Le harcèlement scolaire, un phénomène pernicieux

Qu’il s’agisse du regard troublé que portent ses victimes sur leur passif, ou de celui, désemparé, de parents qui ne savent pas comment remédier à ce que leur enfant vit à l’école, le harcèlement scolaire reste difficile à appréhender. Ainsi que le concède la Fédération Wallonie-Bruxelles (FWB), qui a mis sur pied en 2015 la plate-forme Harcèlement à l’école pour tenter d’endiguer le phénomène, «cette forme de violence est invisible et souvent perçue par les adultes comme de simples conflits ou taquineries entre enfants ou adolescents». Ce qui l’en distingue?
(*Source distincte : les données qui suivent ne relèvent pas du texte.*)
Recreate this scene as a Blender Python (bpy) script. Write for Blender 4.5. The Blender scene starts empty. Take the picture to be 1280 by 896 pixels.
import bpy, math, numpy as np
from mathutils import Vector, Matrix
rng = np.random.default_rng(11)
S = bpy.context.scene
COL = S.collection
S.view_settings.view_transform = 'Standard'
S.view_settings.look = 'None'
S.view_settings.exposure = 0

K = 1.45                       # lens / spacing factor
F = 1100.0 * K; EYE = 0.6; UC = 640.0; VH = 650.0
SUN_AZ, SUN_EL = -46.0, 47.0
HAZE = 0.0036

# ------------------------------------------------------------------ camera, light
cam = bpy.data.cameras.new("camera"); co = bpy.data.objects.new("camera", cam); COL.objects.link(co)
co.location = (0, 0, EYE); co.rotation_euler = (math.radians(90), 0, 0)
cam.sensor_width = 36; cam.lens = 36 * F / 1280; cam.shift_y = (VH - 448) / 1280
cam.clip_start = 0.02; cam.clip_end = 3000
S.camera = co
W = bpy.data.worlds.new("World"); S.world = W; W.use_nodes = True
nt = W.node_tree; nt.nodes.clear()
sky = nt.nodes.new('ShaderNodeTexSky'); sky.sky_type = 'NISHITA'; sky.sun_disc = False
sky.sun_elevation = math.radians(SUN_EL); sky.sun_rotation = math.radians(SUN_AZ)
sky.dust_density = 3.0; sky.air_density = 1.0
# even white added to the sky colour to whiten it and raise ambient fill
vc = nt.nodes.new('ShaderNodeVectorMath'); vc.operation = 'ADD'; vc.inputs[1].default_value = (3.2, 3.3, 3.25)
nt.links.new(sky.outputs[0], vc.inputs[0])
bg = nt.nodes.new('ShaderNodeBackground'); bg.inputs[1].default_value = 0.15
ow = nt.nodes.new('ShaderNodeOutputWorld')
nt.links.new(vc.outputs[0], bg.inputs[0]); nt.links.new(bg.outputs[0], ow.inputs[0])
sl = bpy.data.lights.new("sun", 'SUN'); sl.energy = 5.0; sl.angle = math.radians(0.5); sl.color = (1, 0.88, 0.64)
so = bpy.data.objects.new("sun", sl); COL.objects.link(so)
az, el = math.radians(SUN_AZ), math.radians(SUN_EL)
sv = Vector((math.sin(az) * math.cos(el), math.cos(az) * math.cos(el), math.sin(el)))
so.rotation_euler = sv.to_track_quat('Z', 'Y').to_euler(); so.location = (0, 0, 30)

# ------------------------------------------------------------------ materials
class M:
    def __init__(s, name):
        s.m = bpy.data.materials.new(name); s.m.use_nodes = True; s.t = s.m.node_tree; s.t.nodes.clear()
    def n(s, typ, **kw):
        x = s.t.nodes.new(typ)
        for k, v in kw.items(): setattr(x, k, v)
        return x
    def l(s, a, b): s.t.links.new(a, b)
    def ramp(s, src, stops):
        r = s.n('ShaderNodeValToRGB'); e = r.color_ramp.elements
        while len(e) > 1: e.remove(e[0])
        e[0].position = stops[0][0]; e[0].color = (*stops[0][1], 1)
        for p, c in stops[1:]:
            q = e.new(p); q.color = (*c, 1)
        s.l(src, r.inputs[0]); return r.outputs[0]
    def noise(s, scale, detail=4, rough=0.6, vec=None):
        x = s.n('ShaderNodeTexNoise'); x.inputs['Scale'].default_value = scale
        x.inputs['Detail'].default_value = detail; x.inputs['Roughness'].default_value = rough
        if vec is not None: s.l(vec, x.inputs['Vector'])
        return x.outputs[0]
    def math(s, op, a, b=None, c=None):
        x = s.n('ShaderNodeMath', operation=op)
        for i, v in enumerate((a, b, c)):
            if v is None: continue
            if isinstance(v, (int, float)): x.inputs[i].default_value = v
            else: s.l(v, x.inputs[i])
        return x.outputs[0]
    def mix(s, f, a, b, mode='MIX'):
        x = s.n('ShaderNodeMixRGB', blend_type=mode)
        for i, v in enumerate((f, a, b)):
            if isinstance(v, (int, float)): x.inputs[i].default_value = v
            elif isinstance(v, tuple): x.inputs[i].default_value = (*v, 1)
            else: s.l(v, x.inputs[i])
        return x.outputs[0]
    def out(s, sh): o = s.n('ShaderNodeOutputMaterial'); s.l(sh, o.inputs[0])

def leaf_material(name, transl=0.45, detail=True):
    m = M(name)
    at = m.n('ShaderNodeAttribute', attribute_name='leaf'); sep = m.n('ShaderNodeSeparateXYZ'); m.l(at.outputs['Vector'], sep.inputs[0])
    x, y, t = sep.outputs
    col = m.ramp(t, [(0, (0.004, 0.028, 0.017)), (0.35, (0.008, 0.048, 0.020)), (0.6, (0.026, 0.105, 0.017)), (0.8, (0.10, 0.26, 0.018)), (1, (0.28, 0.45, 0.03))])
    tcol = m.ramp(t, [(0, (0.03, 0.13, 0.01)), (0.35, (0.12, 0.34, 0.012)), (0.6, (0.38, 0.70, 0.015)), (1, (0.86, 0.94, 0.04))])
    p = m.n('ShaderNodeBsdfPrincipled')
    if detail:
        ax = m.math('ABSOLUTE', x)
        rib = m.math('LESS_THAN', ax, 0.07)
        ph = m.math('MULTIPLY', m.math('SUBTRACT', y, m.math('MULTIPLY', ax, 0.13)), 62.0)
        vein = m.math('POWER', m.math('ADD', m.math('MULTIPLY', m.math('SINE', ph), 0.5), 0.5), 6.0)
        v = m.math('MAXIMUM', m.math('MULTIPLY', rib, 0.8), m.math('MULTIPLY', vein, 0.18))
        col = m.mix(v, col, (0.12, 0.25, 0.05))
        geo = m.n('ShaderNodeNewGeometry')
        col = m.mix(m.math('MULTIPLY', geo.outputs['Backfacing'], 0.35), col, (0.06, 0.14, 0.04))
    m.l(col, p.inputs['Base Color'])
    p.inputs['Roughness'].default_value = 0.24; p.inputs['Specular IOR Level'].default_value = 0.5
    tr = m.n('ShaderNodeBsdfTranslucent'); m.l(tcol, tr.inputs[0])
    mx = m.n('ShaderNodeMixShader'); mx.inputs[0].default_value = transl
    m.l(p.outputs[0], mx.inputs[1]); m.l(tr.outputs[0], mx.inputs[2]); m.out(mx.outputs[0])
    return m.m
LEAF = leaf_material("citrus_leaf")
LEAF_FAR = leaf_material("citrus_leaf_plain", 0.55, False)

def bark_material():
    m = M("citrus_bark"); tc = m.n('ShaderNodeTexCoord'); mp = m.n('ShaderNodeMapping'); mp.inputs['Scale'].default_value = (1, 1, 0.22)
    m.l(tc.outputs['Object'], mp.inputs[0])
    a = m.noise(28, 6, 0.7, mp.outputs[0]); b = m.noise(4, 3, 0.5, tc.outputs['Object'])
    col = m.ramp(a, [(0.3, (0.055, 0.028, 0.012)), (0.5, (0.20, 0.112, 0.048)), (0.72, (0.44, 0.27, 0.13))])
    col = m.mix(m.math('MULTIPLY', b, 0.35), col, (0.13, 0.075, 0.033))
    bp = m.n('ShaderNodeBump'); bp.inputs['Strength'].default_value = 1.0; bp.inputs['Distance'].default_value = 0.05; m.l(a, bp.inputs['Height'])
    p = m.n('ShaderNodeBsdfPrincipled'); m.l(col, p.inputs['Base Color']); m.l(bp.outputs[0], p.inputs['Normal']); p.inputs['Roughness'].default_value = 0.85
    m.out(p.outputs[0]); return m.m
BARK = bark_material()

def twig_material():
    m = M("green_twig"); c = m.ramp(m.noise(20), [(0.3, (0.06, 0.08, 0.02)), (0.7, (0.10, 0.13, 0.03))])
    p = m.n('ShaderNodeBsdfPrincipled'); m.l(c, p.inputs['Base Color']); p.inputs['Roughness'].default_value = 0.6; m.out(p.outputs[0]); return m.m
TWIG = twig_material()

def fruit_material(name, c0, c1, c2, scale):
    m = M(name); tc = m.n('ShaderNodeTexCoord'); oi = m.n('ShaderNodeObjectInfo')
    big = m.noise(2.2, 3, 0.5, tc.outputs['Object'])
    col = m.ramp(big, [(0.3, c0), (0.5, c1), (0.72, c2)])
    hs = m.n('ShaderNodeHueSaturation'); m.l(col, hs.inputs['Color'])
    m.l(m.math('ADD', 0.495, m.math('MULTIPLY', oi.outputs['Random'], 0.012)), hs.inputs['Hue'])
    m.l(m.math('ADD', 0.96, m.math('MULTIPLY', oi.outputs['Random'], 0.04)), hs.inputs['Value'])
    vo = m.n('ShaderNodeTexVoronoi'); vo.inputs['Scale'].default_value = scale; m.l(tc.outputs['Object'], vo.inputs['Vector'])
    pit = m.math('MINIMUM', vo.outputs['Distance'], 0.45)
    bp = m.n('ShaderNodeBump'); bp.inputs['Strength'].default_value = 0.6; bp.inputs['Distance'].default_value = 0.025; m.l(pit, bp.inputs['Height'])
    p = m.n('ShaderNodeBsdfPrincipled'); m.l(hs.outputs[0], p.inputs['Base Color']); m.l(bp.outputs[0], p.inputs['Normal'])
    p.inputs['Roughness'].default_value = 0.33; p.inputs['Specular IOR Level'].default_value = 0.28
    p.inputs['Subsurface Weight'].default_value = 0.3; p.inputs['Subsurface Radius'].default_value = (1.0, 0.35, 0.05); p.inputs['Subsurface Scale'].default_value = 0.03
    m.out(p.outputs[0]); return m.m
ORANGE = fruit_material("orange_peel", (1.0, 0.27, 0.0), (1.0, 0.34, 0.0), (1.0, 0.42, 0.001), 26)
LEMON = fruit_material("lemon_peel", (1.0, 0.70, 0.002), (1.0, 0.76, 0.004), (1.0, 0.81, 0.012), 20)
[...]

Trois caractéristiques précises, soit la répétition – l’agression perdurant à long terme et se reproduisant régulièrement –, la disproportion des forces (relation dominant/dominé) et l’intention de nuire, «même si l’agresseur prétextera la plupart du temps qu’il s’agit d’un jeu» souligne la FWB. Qui, tout en reconnaissant que «la méconnaissance du phénomène de harcèlement, associée au silence des victimes, peut retarder la prise de conscience de l’entourage», égrène toutefois quelques signes qui ne trompent pas. En l’occurrence, troubles du sommeil, irritabilité, repli sur soi, anxiété, colère, déprime… mais aussi les troubles liés à l’anxiété et/ou au stress, tels que les maux de ventre ou l’eczéma. Et le psychologue Jérôme Vermeulen, créateur du site Lepsychologue.be, d’enjoindre les adultes à être attentifs, mais aussi le corps éducatif à combiner sanction ferme et perspective éducative dès la détection du problème.